Ela é composta por quilômetros de fios coloridos que, se desenrolados dos carretéis de madeira que os prendem, poderiam se estender ao longo de cada centímetro dos 212 caminhos, pelas contas Tatiana, que serpenteiam pelos 341 hectares do parque.

Como a história de Borges sobre um mapa tão grande e detalhado que corresponde precisamente ao território que mapeia, a instalação de Tatiana situa-se entre o mundo real e o representado. Isso parece justo porque, como disse em uma entrevista recentemente, ela primeiro conheceu o parque pelo estudo de mapas e fotos e só depois o visitou pessoalmente.

"Foi muito interessante. Dá para ver que o Central Park não é só chão, mas tubos, cabos, luzes e tudo o que é necessário para que ele funcione. É como uma grande máquina, e muita coisa não está à vista. Para mim, foi como fazer uma escultura em cima de outra escultura."

Quando disse isso, ela estava em uma antiga loja na Park Avenue convertida no ano passado em um espaço de exposição pela Galeria Gagosian, que a representa.

Lá, há um modelo em escala reduzida de "Desire Lines", três racks metálicos tomados por carretéis de fios. Nas mesas havia mapas retangulares desenhados à mão pela artista, mostrando os caminhos sinuosos do parque, acentuados com cobre e estanho.

A instalação do parque é a primeira encomenda pública que Tatiana, 46, concluiu nos EUA.

Durante mais de dois anos, ela trabalhou no projeto do Central Park. Ela queria que o parque e seus caminhos funcionassem como espaços físicos e evocações da cultura. Então, mergulhou no que chama de "o mundo das marchas" e usou placas de metal para marcar cada um dos seus 212 carretéis -um para cada caminho do parque.

"Os locais do parque já têm nomes que o transformam em uma história da sociedade moderna: Portão dos Engenheiros, Portão das Mulheres, Portão dos Artistas, Portão dos Guerreiros, Portão dos Agricultores", disse.
Então, ela destinou um caminho para marcar a data de 7 de março de 1965, a marcha pelos direitos civis que foi de Selma até Montgomery, no Alabama.

Outro caminho representa o 21 de outubro de 1967, a marcha rumo ao Pentágono.

Mas os caminhos também passam pelo poético e pelo conceitual, como a corda bamba que Philippe Petit atravessou entre as torres do World Trade Center; ou "Phat Free", a performance do artista David Hammons de 1995 em que ele chutou um balde em uma rua deserta de Nova York à noite; ou "Winos Do Not March" (bêbados não marcham), de Frank Zappa, ou a obra "Easy", de Allan Kaprow de 1972, no qual estudantes carregavam pedras ao longo de um leito seco de rio.

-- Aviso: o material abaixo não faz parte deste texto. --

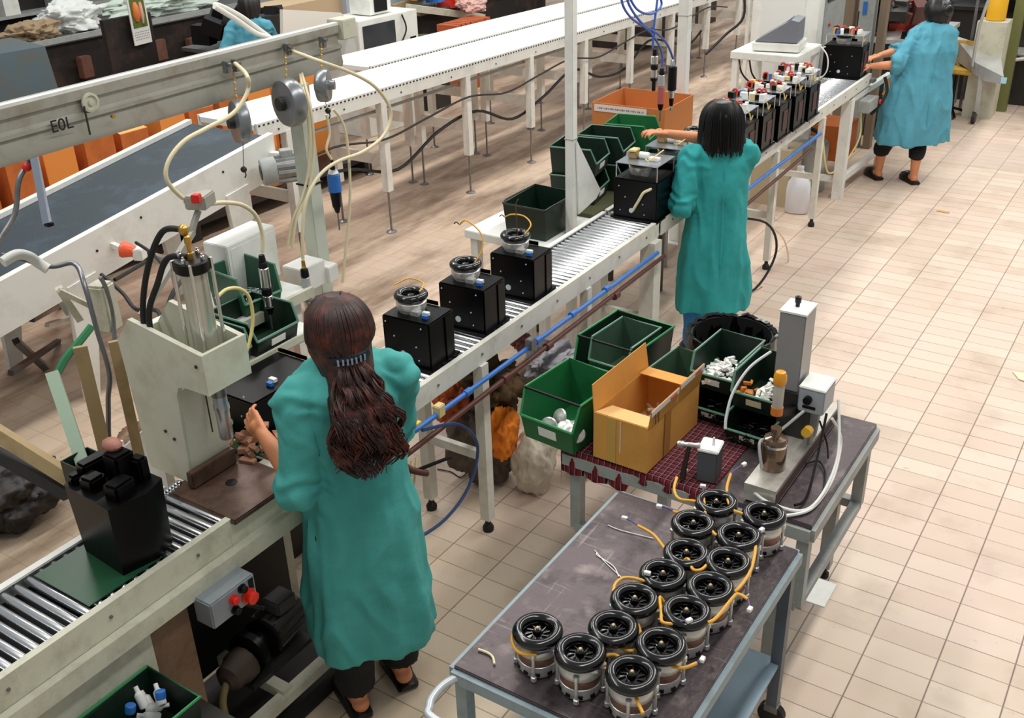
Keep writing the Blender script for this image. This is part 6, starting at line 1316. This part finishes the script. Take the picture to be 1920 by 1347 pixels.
t = thing('bucket', 'grey-green plastic bucket right of the white cabinet', 'bucket', (-7.85, 9.95, .55))
m = MB(); m.lathe([(.10, 0), (.11, .01), (.14, .26), (.15, .265), (.15, .28), (.13, .28), (.10, .02)], n=22); m.out('bucket_body', mat('bucket_green', '#5A6E5C', .5), t)
m = MB(); m.box((-7.85, 9.95, .27), (.45, .4, .54)); tag(m.out('bucket_stand', dark), 'dark stand under the grey-green bucket', 'stand')
strut('tilted_rail', 'long grey rail lying slantwise beyond the belts at the top', UX(765, 14, -8.4), UX(905, 32, -8.4), .08, .08, cream, 'rail')
strut('tilted_rail', 'brown rail lying slantwise at the top edge', UX(735, 14, -8.8), UX(800, -6, -8.8), .06, .06, tang, 'rail')
for k in range(7):
    p = UX(842+9*k, 44-2*k, -8.0)
    m = MB(); m.box((p.x, p.y, .42), (.3, .12, .84)); tag(m.out('orange_crate', mat('crate_orange', '#B85A34', .7)), 'narrow orange-red crate end in the row above the rear belt, '+['first', 'second', 'third', 'fourth', 'fifth', 'sixth', 'last'][k]+' from the left', 'crate', 'orange-red crates')
bench('dark bench across the top edge beyond the belts', (-8.9, 12.3, .95), (.9, 3.2))
rubble('black parts and pale tools heaped on the bench at the top edge', (-8.9, 12.3, .96), (.4, 1.5, .28), 110, 2, (black, black, dark, whitepl, steel, redm, bluem, mat('orange_plastic', '#E08A30', .4)))
cloth_blob('crumpled_cloth', 'pinkish crumpled cloth at the end of the crate row', (-8.2, 11.5, .95), (.15, .2, .1), mat('pink_white_cloth', '#D0A8A0', .8), 31, rough=.5)
bench('dark bench far behind the white posts', (-7.5, 15.5, .9), (1, 3.0))
rubble('dark parts on the far bench behind the white posts', (-7.5, 15.5, .9), (.4, 1.4, .3), 60, 5)
# ================================================================ upper right
bench('grey machine table behind the farthest housing', (-2.75, 11.6, 1.0), (.9, 1.3), dark, alu)
rubble('wired black housings and coils crowded behind the last conveyor', (-2.85, 11.6, 1.0), (.34, .5, .33), 60, 7, (black, black, black, dark, whitepl, redm_, steel, brownpipe))
t = thing('machine_column', 'brown and blue machine column behind the last housing', 'machine', (-3.15, 10.55, 0))
m = MB(); m.box((.15, 0, .95), (.10, .16, 1.9)); m.out('brown_column', mat('brown_column', '#7A6A58', .5), t)
m = MB(); m.box((.32, 0, .95), (.14, .12, 1.9)); o = m.out('grey_column', greyp, t)
m = MB(); m.cyl((.34, -.06, 1.50), (.34, -.08, 1.50), .03, n=12); m.out('red_button', redm, o)
m = MB(); m.box((.30, -.064, 1.36), (.04, .008, .12)); m.out('blue_plate', bluem, o)
m = MB(); m.box((.47, .0, .95), (.07, .10, 1.9)); m.out('brown_column', mat('brown_column', '#7A6A58', .5), t)
m = MB(); m.tube([(-.02, -.3, 1.9), (.0, -.35, 1.6), (-.02, -.5, 1.3), (-.05, -.9, 1.05)], .012, 8, 5); m.out('yellow_hose', mat('yellow_hose', '#E6D48C', .35), t)
bench('dark machine bed with black castings behind the farthest worker', (-2.3, 13.6, 1.05), (1.6, 1.2), dark, dark)
rubble('black castings and bright fittings behind the farthest worker', (-2.4, 13.4, 1.06), (.8, .5, .35), 80, 8, (black, black, dark, steel, whitepl, mat('dark_green_part', '#1E4A2A', .5)))
t = thing('hanging_chart', 'white and blue chart board above the farthest worker\'s bench', 'board', (-2.38, 12.6, 0))
m = MB(); m.box((-.12, 0, 1.52), (.30, .02, .36)); m.out('white_half', white, t)
m = MB(); m.box((.10, 0, 1.52), (.14, .02, .36)); m.out('blue_half', mat('chart_blue', '#2E9CD0', .4), t)
m = MB(); m.box((.03, -.015, 1.30), (.3, .02, .06)); m.out('orange_strip', mat('orange_plastic', '#E08A30', .4), t)
for x in (-.25, .16): m = MB(); m.box((x, 0, .75), (.03, .03, 1.5)); m.out('post', steel, t)
t = thing('yellow_container', 'yellow container beside the farthest worker\'s head', 'container', (-1.98, 12.4, 1.02))
m = MB(); m.lathe([(.09, 0), (.10, .01), (.10, .25), (.05, .34), (.04, .40)], n=18); m.out('container_body', mat('bright_yellow', '#E8B020', .4), t)
m = MB(); m.box((-1.98, 12.4, .5), (.3, .3, 1.04)); tag(m.out('cream_pedestal', cream), 'cream pedestal under the yellow container', 'pedestal')
m = MB(); m.box((-1.80, 12.7, .85), (.10, .10, 1.7)); tag(m.out('olive_column', mat('olive_column', '#6E7240', .6)), 'olive green column right of the yellow container', 'column')
# stool and trolleys at the right edge
t = thing('stool', 'small yellow swivel stool behind the farthest worker', 'stool', (-2.25, 12.25, 0))
m = MB(); m.box((0, 0, .50), (.34, .30, .05), bev=.015); m.out('seat', mat('stool_yellow', '#D8AE48', .6, dirt='#6A4A18', damt=.7, dscale=12), t)
m = MB(); m.box((0, .14, .66), (.32, .03, .26), bev=.01); m.out('backrest', mat('stool_yellow', '#D8AE48', .6), t)
m = MB(); m.cyl((0, 0, .08), (0, 0, .48), .018, n=10); m.out('column', black, t)
for k in range(4): m = MB(); a = k*math.pi/2+.4; m.bar((0, 0, .09), (.22*math.cos(a), .22*math.sin(a), .03), .03, .025); m.out('foot', black, t)
cartm = mat('pale_cart_grey', '#B8B8B4', .35, .3, dirt='#7A7874', damt=.4)
t = thing('cart', 'pale grey wheeled cart with a pointed front at the right edge', 'cart', (-2.0, 12.15, 0)); t.scale = (.9, .9, .95)
m = MB(); m.hexa([V(-.42, .35, .62), V(.10, -.25, .50), V(.34, -.35, .50), V(.15, .35, .62)], [V(-.45, .40, .86), V(-.05, -.1, .66), V(.32, -.34, .58), V(.12, .35, .74)]); m.out('cart_body', cartm, t)
m = MB(); m.box((.33, -.36, .545), (.06, .03, .06)); m.out('blue_light', mat('ice_blue', '#A8D8E8', .2), t)
for x, y in ((-.30, .25), (.05, -.15)):
    m = MB(); m.bar((x, y, .60), (x+.02, y-.02, .12), .05, .05); o = m.out('leg', cartm, t)
    m = MB(); m.cyl((x-.02, y-.03, .07), (x+.02, y-.03, .07), .068, n=20); m.out('wheel', dark, o)
m = MB(); m.tube([(-.08, -.1, .62), (-.07, -.1, 1.1), (.05, -.1, 1.7)], .018, 8, 4); m.out('push_bar', cartm, t)
t = thing('tube_bench', 'pale grey tubular bench frame at the right edge', 'frame', (-1.62, 12.9, 0))
for x in (-.25, .25): m = MB(); m.tube([(x, -.2, .02), (x, -.2, .48), (x+.1, -.18, .56), (x+.4, -.1, .60)], .022, 10, 4); m.out('tube_leg', cartm, t)
m = MB(); m.box((.15, .1, .62), (.9, .5, .05), bev=.02); m.out('seat_board', cartm, t)
t = thing('dark_machine', 'black machine with dark red panels at the upper right corner', 'machine', (-1.72, 13.9, 0))
m = MB(); m.box((0, 0, .85), (.9, .6, .10)); m.box((-.42, 0, .9), (.10, .5, 1.8)); m.box((.38, 0, .9), (.06, .5, 1.8)); m.box((0, .2, 1.3), (.8, .1, .9)); m.out('frame', mat('black_machine', '#0A0808', .5), t)
for x, z, a, b in ((-.05, 1.45, .36, .12), (-.10, 1.12, .24, .22), (.18, 1.2, .18, .28)):
    m = MB(); m.box((x, .13, z), (a, .03, b), bev=.02); m.out('red_panel', mat('maroon_panel', '#5A1E1C', .5), t)
m = MB(); m.bar((-.40, -.25, .85), (.40, -.22, .92), .03, .05); m.out('pale_rail', cartm, t)
for x in (-.4, .38): m = MB(); m.box((x, -.2, .4), (.05, .05, .8)); m.out('leg', black, t)
cloth_blob('crumpled_cloth', 'brown-grey crumpled cloth below the dark machine', (-1.25, 13.1, .40), (.3, .2, .12), mat('taupe_cloth', '#6E5E50', .8), 41, rough=.4)
rubble('coloured clutter and green parts at the upper right corner', (-1.2, 15.2, .9), (1.1, .6, .5), 90, 11, (black, dark, whitepl, steel, redm, mat('dark_green_part', '#1E4A2A', .5), mat('olive_column', '#6E7240', .6)))
bench('dark bench at the upper right corner', (-1.2, 15.2, .9), (2.6, 1.4))
# wrinkled clear film on the floor, right
m = MB(); g = []
for j in range(15):
    row = []
    for i in range(19):
        x, y = -1.95+.75*i/18, 10.35+.95*j/14; row.append(m.bm.verts.new(V(x+.05*noise.noise(V(i*.5, j*.5, 1)), y+.05*noise.noise(V(i*.5, j*.5, 7)), .006+.030*abs(noise.noise(V(i*.45, j*.45, 3))))))
    g.append(row)
for j in range(14):
    for i in range(18): m.bm.faces.new((g[j][i], g[j][i+1], g[j+1][i+1], g[j+1][i]))
fm = mat('clear_film', '#E8E4DC', .15); fm.node_tree.nodes['Principled BSDF'].inputs['Alpha'].default_value = .22; tag(m.out('plastic_film', fm, smooth=30), 'crumpled clear plastic film lying on the tiles near the right edge', 'film')
m = MB(); m.box(U(1768, 397, .004), (.10, .03, .006), rz=-.1); tag(m.out('wood_chip', mat('yellow_chip', '#C8A860', .7)), 'thin yellowish strip lying on the tiles right of the farthest legs', 'strip')
m = MB(); a = U(1898, 698, .003); m.prism([a, a+V(.10, .02, 0), a+V(.12, -.10, .0), a+V(.05, -.08, .0)], (0, 0, .004)); tag(m.out('paper_scrap', mat('scrap_paper', '#E6D6B8', .7)), 'torn pale paper on the tiles at the right edge', 'paper')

"Há muitos artistas que fizeram obras sobre esses caminhos, mas infelizmente, não posso usar todos aqui", disse Tatiana.

Porém, ela se animou e acrescentou que isso pode acontecer um dia: "Esse é apenas um minúsculo atlas de todos os caminhos que achei, daqueles que consegui encontrar. Eu poderia continuar trabalhando com isso por anos".